В Нью-Йорк-сити, конечно, много страшного, например гарлемские хулиганы или наркоманы из Бауэри, но много и прекрасного, волнующего, а из десяти миллионов по крайней мере девять совсем не «чокнутые».
Забавно, с Редфордом мы встретились почти как земляки. Он патронировал меня, как будто мы были два паренька-одноклассника из маленького калифорнийского города, но один, то есть именно он, Джо, раньше уехал в столицу, уже поднаторел здесь, стал уже тертым калачом и сейчас вот опекает зеленого кореша. Между тем он был моложе на восемнадцать лет и писал сонеты, обращенные к мраморным статуям. Кроме того, он играл на контрабасе в джазовом клубе «Halfnote»,[86] и, между прочим, с немалым мастерством, но без энтузиазма – копейки ради.
Однажды среди ночи телефонный звонок поднял меня в моем «Билтморе» на 42-й улице. Хриплый и картавый голос Редфорда читал обращение к шотландской королеве Марии Стюарт. Я не понимал и трети – витиеватые архаические обороты вперемежку с американской матерщиной.
– Не понимаю и половины, – сказал я.
– Не важно. Главное – я ее люблю! Это, надеюсь, ты понял. Встречаемся завтра в «Рэджи».
На следующий день я сидел в этом темном маленьком кафе возле Вашингтон-сквер в Гринич-вилледже. Три девушки хохотали в углу. Официант с равнодушно-презрительной миной разносил по столам кофе-капучино. Старенькая радиола крутила пластинку Боба Дилана. Передо мной в пепельнице дымила сигарета, которую надоело курить. Я чувствовал странную жажду.
По стеклу скатывались вниз дождевые потоки. Ветер, влетая в улицу, иногда швырял в стекло горсть крупных капель. Пузыри валандались в лужах. Я чувствовал жажду.
Два мокрых негра вошли в «Рэджи», съели не садясь по сандвичу, спросили, который час, и ушли. Стройная и гордая увядающая красавица прошла под деревьями сквера. Ей что-то крикнули из медленно катящего автомобиля. Зубы сверкнули в улыбке – струйка раскаленных электронов в серятине дня. Влажность 99,9 процента. Жажда.

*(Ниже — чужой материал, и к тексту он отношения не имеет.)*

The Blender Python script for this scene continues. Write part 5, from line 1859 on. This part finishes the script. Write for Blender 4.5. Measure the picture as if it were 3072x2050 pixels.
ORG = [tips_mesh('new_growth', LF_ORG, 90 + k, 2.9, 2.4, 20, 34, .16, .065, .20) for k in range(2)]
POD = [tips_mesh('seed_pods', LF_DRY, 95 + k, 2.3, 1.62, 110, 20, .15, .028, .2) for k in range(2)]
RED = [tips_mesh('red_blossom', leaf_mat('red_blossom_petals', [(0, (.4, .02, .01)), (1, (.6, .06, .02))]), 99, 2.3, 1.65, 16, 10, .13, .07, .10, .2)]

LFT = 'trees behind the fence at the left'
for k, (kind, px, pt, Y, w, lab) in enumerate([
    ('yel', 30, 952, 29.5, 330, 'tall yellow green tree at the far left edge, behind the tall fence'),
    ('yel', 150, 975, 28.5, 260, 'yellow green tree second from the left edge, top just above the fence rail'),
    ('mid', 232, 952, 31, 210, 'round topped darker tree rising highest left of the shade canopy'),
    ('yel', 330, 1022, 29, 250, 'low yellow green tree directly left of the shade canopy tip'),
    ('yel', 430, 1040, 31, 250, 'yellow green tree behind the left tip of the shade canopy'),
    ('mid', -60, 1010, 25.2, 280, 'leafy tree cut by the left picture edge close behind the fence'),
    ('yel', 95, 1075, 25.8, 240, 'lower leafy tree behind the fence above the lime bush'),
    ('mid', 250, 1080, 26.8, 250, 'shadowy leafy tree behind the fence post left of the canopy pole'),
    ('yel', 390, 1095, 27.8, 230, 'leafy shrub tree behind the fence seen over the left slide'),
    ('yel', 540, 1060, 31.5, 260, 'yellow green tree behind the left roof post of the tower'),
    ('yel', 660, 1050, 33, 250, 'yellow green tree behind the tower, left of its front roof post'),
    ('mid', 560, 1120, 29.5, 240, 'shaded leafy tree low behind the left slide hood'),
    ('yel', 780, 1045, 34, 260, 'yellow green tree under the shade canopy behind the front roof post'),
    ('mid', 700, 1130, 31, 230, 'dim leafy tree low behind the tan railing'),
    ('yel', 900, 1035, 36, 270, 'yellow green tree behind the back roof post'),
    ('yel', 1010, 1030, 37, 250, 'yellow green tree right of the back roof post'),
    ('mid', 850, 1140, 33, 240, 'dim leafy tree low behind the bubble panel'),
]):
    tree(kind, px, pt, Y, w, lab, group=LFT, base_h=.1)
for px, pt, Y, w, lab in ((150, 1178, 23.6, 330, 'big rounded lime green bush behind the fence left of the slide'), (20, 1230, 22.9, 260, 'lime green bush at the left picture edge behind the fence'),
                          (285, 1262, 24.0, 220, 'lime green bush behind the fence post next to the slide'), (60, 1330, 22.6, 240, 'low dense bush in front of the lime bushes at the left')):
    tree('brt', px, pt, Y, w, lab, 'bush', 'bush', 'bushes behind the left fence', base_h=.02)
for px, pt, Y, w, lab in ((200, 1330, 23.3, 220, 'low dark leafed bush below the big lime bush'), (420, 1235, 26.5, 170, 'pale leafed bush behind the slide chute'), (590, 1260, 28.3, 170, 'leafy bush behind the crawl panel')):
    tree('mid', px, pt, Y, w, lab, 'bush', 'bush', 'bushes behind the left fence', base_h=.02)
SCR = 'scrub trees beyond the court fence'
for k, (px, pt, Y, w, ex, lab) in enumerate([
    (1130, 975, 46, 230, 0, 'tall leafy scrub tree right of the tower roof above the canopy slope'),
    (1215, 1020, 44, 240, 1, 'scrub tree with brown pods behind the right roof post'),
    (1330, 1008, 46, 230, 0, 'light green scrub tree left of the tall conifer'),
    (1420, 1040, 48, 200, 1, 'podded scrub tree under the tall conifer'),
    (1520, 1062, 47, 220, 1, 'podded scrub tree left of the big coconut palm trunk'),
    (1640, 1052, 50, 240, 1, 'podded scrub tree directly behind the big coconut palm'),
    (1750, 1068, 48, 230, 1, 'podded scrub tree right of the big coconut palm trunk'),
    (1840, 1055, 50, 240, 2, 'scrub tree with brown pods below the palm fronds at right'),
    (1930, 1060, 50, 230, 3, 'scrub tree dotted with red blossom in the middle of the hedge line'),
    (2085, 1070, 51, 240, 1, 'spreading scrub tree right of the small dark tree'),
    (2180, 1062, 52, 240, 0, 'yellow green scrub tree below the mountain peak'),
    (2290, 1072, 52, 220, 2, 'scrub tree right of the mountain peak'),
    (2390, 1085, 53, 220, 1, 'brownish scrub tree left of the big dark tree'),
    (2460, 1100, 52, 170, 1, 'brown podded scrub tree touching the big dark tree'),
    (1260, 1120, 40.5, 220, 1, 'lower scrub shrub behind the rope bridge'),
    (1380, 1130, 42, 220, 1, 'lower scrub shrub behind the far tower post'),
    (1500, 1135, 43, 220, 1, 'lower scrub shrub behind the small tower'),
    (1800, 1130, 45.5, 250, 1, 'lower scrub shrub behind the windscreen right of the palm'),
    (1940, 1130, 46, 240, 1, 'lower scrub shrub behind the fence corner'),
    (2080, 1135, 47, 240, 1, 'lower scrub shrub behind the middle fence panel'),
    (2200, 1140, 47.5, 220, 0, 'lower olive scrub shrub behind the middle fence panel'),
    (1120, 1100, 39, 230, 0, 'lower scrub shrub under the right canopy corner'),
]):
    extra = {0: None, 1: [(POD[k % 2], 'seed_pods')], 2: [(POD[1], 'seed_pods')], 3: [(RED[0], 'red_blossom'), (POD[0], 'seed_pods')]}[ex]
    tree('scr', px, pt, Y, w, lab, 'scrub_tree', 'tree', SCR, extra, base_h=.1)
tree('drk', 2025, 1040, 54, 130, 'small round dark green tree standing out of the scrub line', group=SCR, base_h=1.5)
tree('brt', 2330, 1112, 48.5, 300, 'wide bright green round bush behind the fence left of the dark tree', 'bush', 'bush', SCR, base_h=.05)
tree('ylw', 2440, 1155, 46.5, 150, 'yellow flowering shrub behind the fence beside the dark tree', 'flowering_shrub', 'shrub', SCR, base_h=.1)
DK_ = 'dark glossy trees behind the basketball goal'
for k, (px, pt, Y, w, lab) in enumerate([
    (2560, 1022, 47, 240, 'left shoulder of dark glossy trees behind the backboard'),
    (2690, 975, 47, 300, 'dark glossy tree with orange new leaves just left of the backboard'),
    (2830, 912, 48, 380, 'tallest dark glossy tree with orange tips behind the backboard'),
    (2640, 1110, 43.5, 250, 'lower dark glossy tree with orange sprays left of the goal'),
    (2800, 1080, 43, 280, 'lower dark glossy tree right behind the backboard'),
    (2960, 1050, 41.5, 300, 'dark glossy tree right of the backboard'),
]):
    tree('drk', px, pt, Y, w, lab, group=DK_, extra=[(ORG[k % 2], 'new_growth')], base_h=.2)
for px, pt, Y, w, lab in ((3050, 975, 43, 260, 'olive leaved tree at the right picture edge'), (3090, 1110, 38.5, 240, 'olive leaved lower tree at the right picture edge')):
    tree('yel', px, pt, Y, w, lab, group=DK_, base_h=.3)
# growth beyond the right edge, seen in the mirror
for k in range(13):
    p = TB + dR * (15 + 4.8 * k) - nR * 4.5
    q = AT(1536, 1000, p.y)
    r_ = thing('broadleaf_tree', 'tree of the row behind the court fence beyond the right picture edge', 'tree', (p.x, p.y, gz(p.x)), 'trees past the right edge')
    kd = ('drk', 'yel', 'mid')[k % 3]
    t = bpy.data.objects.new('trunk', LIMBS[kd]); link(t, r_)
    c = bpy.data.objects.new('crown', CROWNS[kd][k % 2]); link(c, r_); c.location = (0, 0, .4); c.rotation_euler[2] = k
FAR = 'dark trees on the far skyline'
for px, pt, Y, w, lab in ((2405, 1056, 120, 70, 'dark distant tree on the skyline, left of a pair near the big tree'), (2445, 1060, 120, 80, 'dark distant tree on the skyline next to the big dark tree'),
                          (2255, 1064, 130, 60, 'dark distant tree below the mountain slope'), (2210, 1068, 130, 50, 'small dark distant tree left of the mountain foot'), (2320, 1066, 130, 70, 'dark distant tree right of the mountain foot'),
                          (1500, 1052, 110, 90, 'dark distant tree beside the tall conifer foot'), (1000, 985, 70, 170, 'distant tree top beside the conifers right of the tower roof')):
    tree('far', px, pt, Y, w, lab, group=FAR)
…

Из-за угла на другой стороне вышел рыжий косматый верзила – Джо Редфорд. По-деревенски открыв рот, куда-то уставился – уж не красавице ли вслед? К нему подбежала собака, села задиком в лужу и подняла острое лицо. Из магазина вышел одышливый толстяк, выставил на асфальт черный пластиковый мешок с мусором, сплюнул и скрылся. Странное чувство вдруг пронзило меня – будто бы я не наблюдатель, а часть этого нью-йоркского мгновения, просто расплывчатый лик за мутным окном «Рэджи». Человек, который сидит у окна в кафе и чего-то жаждет.
Тогда догадался – пора уже было домой и дико хотелось писать. Все что попало, отбрасывать листы, отшвыривать листы, пятнать кириллицей литфондовскую бумагу, пока не доберешься до заветного клочка. Дождливый день в Гринич-вилледже – воспоминание о прозе.